И именно эта часть для органов госбезопасности являлась представительницей «еврейской национальной контрреволюции» (см. док. 51, с. 294). Откровенность опубликованной в сборнике статьи председателя комиссии по пропаганде Фронта литовских активистов Б.Райлы (10 мая 1941 г.; док. 50, с. 231-291) ставит ее в один ряд с творениями нацистских пропагандистов. Евреи были не только обвинены им в том, что являлись противниками независимой Литвы, из-за них не смогли «создать литовских городов, необходимого и важного фактора для существования национального государства», они, утверждал Райла, беспрепятственно сосали лучшие соки литовского народа, держали в теле Литвы «мощную своекорыстную шайку международных бродяг и пиявок».

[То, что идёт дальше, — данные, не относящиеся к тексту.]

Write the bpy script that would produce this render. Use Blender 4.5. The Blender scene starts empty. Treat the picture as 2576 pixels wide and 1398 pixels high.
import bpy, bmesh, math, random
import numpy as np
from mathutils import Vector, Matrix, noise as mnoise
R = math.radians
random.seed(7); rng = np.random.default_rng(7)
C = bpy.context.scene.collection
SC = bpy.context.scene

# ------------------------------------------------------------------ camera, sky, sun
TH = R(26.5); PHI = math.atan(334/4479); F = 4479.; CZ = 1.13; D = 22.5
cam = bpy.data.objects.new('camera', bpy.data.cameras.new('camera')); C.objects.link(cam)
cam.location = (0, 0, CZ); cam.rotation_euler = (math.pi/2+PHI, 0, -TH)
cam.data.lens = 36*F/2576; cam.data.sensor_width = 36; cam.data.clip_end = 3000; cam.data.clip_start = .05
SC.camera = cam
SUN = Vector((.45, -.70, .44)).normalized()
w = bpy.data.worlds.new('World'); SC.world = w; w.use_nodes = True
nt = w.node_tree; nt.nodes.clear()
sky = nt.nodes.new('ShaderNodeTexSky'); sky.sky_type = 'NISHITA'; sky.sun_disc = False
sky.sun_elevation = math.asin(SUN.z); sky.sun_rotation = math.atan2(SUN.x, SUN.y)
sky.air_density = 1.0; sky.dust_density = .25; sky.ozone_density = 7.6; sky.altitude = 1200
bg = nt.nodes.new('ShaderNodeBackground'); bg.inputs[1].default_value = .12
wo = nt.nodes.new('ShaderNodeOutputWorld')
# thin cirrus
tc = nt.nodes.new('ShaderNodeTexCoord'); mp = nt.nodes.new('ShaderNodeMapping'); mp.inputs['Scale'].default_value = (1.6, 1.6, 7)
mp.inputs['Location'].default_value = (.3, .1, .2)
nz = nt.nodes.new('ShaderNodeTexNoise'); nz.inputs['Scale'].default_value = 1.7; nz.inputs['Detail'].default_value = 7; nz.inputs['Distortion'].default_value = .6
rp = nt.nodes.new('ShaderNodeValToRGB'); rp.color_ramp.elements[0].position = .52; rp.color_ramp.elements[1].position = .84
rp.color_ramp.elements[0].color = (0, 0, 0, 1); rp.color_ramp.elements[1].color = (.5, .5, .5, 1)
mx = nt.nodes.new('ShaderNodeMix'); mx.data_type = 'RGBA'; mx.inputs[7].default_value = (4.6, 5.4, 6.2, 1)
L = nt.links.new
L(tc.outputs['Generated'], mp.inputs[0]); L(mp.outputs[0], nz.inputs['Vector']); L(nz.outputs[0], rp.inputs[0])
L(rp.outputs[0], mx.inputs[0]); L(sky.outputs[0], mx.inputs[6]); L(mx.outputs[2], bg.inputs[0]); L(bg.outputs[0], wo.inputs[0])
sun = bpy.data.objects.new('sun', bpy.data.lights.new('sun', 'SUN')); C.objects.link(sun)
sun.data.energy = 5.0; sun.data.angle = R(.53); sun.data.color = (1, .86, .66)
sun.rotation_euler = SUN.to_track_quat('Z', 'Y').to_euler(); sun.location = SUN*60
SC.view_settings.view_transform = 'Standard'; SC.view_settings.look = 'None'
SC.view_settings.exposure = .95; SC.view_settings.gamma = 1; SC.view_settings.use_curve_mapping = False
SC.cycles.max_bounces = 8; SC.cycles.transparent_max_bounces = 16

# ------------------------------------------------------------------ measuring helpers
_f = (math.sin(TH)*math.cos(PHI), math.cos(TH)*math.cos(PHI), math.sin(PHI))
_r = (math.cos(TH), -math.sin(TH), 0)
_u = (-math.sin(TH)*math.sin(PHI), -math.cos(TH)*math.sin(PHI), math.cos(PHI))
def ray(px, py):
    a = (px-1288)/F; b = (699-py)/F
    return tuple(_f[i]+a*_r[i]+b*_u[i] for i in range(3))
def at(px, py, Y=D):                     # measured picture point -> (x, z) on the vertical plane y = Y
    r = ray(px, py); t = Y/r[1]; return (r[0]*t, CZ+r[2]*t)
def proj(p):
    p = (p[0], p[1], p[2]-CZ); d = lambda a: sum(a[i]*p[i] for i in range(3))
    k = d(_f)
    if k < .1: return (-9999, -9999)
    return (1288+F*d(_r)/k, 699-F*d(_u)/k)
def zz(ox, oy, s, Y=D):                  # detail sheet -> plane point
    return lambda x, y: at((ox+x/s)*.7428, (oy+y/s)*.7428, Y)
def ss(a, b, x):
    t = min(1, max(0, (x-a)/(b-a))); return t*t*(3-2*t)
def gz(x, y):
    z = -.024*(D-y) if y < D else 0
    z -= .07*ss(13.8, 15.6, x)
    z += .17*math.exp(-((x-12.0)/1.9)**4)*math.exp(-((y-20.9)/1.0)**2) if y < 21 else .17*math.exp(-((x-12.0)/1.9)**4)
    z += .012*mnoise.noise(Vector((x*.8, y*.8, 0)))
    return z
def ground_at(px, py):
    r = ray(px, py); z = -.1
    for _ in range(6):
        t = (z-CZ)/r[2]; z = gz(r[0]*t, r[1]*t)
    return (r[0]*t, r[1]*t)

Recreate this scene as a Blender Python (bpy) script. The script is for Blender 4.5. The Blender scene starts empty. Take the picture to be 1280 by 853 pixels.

Важнейшей задачей Фронта Райла считал «очищение литовского народа и литовской земли от евреев, паразитов и выродков». Листовки Фронта (см., например, док. 33, с. 159-164) «На века освободим Литву от жидовского гнета») создавали ту атмосферу, в которой садистские расправы над беззащитными людьми в первые дни войны становились для активистов не более чем некой санитарной процедурой.
Холокост готовился заранее, он был бы осуществлен литовскими активистами с тем же азартом вне зависимости от июньской депортации полутора десятков тысяч литовцев и поляков. Временный кабинет министров Литвы на своем заседании
27 июня 1941 года высказал только пожелание, чтобы «партизаны и отдельные жители избегали публичных экзекуций евреев» (док. 99, с. 439-440). Только в Каунасе к 11 июля, как следует из публикуемого донесения полиции безопасности и СД, «прикончено 7800 евреев». Масштабы и методы «очищения» Литвы от евреев потрясают.
Особый интерес представляет комплекс документов, освещающих подготовку июньской депортации, проводившейся органами госбезопасности и внутренних дел (справки, докладные записки, инструкции, спецсообщения). Само решение о проведении этой масштабной операции, и в этом нельзя не согласиться с составителем сборника, стало свидетельством неспособности органов госбезопасности справиться с ситуацией. Общая социально-политическая атмосфера в Литве, созданная осуществлявшейся с лета 1940 года советизацией, являлась мощной подпиткой для литовского подполья.
Вполне понятен отказ А.Дюкова от каких-либо специальных комментариев к документам. Публикуемые материалы действительно говорят сами за себя. Однако в целом ряде случаев комментарии были бы желательны. Иногда эта желательность обусловлена имеющимися в текстах документов явными противоречиями или описками. Если на странице 48 упоминается об аресте в Вильно в ночь на 11 ноября десяти человек, почему-то при перечислении структур, которыми были произведены эти аресты, на счет только одного 3-го отдела отнесены аресты 21 человека.
В других случаях желательность комментария вытекает из недосказанности источника или явного недопонимания переводчиком стилистики текста. Например, почему размещение в Болгарии германских войск «показывает, что Советская Россия боится Рейха»? (с. 116); «Пассивные народы на мировом рынке покупают или продают, они становятся продуктом обмена…» (с. 252). Почему в статье председателя комиссии по пропаганде Фронта литовских активистов Б.Райлы утверждалось, что «русский курс в литовской политике появился в 1931 году»?
Уместным было бы пояснение к упоминаемым в документах бейтарским организациям (молодежная сионистская организация «Союз имени Иосифа Трумпельдора», созданная в Риге в 1923 г.); к термину «соуфкондуит» (saufconduit (фр.) - охранное свидетельство, пропуск), так как в противном случае для читателя возникает вопрос о статусе лиц, имеющих визы иностранных государств и располагающих только вышеупомянутыми «соуфкондуитами»; к часто упоминаемому в текстах «Маншафту» и т.д. Впрочем, краткие пояснения можно было бы предложить и к таким терминам, как «шаулисты», «вольдемаристы», «таутининки» и др.
Если некоторые встречающиеся в текстах документов опечатки («студенческие короны» вместо «студенческие колонны» (с. 44), «частичная торговля» (с. 61, и др.) и не вызовут у читателя недопонимания, то некоторых желательно было бы избежать (например, газета «Вапрас» - вместо «Вайрас», с. 344), также как и имеющихся в документах искажений имен (например, барон фон дер Ропн, вместо фон дер Ропп, и др.). Вызывает сожаление отсутствие аннотированного именного указателя.
В целом опубликованная подборка документов представляет большой интерес. Она вносит существенные дополнения в общую картину событий в Литве хотя и в краткий, но исключительно сложный период ее истории.